Cryptocurrency exchange Binance “willfully failed” to report to regulators more than 100,000 transactions on its platform tied to illicit activity such as darknet, scams, fraud and other malicious activity.

In a press release published on Nov. 21, the U.S. Treasury said that Binance also failed to implement an effective anti-money laundering program and failed to perform know-your-customer (KYC) regulations, required under U.S. law, on a “large number of its users.”

“This meant that Binance allowed a range of illicit actors to transact freely on the platform, damaging the integrity of the financial system.”

U.S. Department of the Treasury

Moreover, the Treasury noted that Binance also failed to mitigate risks related to “anonymity-enhanced cryptocurrencies,” allowing its users to “obscure information about the origin and destination of transactions.” The government also revealed that Binance’s ex-Chief Compliance Officer told personnel that Binance founder and ex-CEO Changpeng Zhao made a separate policy to “not report such activity.”

In early 2022, Reuters issued a special report noting that Binance “acted against its own compliance department’s assessment” by offering services to customers in countries, including Russia and Ukraine, judged to be of “extreme” money-laundering risk.

At the time, Reuters also revealed that Binance’s ex-Chief Compliance Officer Samuel Lim raised concerns about the weak KYC system.
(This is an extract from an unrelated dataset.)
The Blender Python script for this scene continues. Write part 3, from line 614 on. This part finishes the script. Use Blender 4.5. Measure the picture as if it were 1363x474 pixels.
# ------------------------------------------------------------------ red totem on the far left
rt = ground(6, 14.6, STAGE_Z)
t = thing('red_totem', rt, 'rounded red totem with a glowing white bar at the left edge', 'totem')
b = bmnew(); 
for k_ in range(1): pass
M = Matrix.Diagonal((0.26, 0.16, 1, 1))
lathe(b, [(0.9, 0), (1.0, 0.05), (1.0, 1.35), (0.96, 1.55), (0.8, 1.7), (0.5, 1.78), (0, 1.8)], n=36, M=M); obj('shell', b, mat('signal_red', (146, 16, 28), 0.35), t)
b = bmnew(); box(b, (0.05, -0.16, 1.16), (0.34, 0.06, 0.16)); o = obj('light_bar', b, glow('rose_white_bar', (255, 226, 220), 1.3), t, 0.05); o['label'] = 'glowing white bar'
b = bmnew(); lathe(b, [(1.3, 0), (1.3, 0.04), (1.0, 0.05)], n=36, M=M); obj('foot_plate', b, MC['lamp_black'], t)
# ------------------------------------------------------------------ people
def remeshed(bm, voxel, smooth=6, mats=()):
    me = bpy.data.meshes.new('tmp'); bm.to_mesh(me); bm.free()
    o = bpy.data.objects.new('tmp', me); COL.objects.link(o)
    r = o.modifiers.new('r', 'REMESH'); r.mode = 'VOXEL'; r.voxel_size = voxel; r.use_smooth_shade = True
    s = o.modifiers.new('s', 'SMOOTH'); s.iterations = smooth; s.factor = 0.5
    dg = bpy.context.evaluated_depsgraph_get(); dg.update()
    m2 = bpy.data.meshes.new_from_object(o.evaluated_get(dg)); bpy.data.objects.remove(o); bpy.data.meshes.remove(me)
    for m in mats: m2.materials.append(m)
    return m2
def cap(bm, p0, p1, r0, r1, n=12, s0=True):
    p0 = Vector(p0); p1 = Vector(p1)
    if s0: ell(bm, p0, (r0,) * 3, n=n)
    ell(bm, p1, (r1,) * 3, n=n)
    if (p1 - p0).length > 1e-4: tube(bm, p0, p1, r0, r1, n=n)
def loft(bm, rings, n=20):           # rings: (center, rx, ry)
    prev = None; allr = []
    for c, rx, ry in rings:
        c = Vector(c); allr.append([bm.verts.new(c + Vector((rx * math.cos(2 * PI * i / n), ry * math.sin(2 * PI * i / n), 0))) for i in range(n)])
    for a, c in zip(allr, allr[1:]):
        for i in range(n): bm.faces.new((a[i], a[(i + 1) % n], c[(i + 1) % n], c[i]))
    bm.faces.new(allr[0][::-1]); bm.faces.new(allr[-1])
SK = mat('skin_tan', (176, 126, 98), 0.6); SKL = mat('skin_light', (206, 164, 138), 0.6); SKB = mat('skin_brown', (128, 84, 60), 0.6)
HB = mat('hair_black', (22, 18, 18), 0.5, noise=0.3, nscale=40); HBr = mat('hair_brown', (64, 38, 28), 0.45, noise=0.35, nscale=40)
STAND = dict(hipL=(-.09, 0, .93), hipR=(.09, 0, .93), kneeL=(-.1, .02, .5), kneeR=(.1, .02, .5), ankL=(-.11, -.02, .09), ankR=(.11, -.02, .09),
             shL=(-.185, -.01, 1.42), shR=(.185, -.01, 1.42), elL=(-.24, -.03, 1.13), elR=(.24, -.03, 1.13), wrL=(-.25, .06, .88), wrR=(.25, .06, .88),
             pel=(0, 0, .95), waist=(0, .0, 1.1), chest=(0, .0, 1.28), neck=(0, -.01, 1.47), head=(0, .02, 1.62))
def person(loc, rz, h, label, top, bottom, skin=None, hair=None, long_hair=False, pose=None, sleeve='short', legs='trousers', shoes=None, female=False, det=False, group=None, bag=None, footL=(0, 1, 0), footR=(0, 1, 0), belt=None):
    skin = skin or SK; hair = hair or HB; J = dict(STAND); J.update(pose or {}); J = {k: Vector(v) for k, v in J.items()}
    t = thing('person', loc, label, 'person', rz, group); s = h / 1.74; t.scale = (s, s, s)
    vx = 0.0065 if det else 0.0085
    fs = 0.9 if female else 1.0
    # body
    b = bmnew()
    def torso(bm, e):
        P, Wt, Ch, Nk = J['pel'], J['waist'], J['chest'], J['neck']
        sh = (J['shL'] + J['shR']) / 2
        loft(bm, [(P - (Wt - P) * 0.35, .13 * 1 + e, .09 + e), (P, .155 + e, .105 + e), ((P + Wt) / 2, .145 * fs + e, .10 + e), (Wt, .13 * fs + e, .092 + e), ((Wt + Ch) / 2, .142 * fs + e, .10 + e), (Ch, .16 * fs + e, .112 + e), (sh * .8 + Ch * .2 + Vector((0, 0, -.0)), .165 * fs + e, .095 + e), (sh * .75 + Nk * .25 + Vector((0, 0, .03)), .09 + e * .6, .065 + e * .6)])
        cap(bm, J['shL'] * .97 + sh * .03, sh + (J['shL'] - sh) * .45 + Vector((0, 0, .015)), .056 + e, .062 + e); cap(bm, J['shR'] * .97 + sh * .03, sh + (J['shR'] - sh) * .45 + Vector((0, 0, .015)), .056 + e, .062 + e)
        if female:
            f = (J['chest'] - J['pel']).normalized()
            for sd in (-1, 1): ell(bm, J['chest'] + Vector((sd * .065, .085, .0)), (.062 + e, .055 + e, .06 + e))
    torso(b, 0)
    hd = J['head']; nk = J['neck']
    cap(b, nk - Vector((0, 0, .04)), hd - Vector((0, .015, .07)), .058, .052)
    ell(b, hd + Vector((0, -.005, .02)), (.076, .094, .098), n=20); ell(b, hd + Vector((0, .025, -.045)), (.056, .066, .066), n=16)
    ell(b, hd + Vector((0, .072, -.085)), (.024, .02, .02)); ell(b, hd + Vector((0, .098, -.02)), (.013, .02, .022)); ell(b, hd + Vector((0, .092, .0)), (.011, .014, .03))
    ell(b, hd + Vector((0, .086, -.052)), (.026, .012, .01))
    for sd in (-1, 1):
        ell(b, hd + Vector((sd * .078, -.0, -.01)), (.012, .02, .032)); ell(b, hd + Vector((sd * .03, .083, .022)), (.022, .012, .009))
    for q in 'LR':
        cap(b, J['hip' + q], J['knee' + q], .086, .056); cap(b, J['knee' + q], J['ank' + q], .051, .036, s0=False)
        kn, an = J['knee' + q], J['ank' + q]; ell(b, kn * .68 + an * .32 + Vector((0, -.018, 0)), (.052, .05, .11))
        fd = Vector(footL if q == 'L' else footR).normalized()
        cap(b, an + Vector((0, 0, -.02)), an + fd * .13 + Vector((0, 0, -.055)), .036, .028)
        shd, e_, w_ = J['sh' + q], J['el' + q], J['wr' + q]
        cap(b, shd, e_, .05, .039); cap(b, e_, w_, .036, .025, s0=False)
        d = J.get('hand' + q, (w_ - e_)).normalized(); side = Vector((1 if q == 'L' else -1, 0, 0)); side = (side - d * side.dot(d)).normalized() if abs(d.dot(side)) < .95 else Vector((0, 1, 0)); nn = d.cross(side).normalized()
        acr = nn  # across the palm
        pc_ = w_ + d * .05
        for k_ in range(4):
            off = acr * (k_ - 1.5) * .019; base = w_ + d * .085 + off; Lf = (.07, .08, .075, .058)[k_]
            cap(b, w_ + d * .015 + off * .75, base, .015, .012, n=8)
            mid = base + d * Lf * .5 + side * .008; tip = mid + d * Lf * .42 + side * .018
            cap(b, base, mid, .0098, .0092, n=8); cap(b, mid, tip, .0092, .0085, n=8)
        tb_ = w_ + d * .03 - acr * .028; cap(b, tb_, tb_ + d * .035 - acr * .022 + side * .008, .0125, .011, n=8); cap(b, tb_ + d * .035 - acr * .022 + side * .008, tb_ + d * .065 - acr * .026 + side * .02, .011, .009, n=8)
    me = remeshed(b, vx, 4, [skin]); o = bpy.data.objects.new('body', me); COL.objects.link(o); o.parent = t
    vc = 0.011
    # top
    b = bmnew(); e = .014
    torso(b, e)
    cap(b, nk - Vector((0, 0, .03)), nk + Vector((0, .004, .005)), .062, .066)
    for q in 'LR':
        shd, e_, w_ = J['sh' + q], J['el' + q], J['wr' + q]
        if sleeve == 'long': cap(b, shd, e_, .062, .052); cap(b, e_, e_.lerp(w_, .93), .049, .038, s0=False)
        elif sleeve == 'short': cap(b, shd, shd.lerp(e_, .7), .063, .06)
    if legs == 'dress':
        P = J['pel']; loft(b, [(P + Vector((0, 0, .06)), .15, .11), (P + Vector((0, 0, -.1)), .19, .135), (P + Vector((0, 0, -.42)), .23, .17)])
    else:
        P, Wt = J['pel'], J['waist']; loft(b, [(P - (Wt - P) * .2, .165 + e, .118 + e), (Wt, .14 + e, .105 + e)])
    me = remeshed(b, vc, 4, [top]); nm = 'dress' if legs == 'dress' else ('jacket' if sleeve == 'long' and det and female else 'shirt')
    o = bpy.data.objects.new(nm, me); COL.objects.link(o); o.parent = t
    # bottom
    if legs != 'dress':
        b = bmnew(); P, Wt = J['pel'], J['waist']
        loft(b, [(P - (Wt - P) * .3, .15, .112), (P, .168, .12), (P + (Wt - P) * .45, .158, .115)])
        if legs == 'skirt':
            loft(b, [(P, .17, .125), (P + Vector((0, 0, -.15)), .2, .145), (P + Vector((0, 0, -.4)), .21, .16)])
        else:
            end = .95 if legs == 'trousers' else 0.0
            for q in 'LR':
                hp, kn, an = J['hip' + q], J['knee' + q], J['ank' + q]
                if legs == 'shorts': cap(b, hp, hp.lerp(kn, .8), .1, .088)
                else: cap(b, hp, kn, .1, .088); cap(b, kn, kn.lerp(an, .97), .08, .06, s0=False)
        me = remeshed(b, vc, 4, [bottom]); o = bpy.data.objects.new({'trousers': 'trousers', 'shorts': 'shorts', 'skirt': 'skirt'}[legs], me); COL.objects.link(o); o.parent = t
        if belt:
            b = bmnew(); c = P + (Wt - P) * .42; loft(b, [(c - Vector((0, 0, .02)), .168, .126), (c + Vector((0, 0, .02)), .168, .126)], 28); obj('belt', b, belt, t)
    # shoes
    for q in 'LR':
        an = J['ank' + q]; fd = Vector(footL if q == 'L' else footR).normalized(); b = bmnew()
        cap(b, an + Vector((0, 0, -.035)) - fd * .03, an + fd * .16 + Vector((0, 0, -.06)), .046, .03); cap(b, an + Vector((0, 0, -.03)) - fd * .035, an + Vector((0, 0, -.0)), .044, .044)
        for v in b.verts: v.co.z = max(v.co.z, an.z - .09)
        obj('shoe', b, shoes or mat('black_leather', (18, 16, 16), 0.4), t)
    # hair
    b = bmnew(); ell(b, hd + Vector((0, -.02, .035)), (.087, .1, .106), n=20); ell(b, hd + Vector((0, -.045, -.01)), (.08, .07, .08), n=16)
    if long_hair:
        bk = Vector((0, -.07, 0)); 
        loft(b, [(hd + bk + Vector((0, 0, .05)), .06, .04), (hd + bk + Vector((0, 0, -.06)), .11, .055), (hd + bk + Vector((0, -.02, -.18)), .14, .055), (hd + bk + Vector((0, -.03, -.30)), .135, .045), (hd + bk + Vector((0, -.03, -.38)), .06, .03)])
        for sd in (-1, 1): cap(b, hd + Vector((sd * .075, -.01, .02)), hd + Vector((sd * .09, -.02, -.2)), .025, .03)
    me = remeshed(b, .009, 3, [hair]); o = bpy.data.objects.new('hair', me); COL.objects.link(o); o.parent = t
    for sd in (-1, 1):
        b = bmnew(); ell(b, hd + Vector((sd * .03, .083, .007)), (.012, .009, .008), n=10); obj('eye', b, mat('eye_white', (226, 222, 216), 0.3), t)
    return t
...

Former executives at Binance reportedly warned Zhao about issues with KYC, but the Binance founder ignored them.

Reuters has repeatedly targeted Binance and its ex-CEO thorough 2022 with a series of special reports, shedding light on the exchange’s close relationship with Russia’s state security service as well as its plan to dodge U.S. and U.K. regulators.

Zhao constantly denied the allegations, saying that journalists were “inaccurate” as they “ignore facts, take words out of context, re-use 3 year old ‘news’ (that was/is inaccurate).”

On Nov. 21, 2023, Binance’s Zhao stepped down as CEO and pleaded guilty to violating U.S. anti-money-laundering requirements, writing on X that he had “made mistakes” and now “must take responsibility.”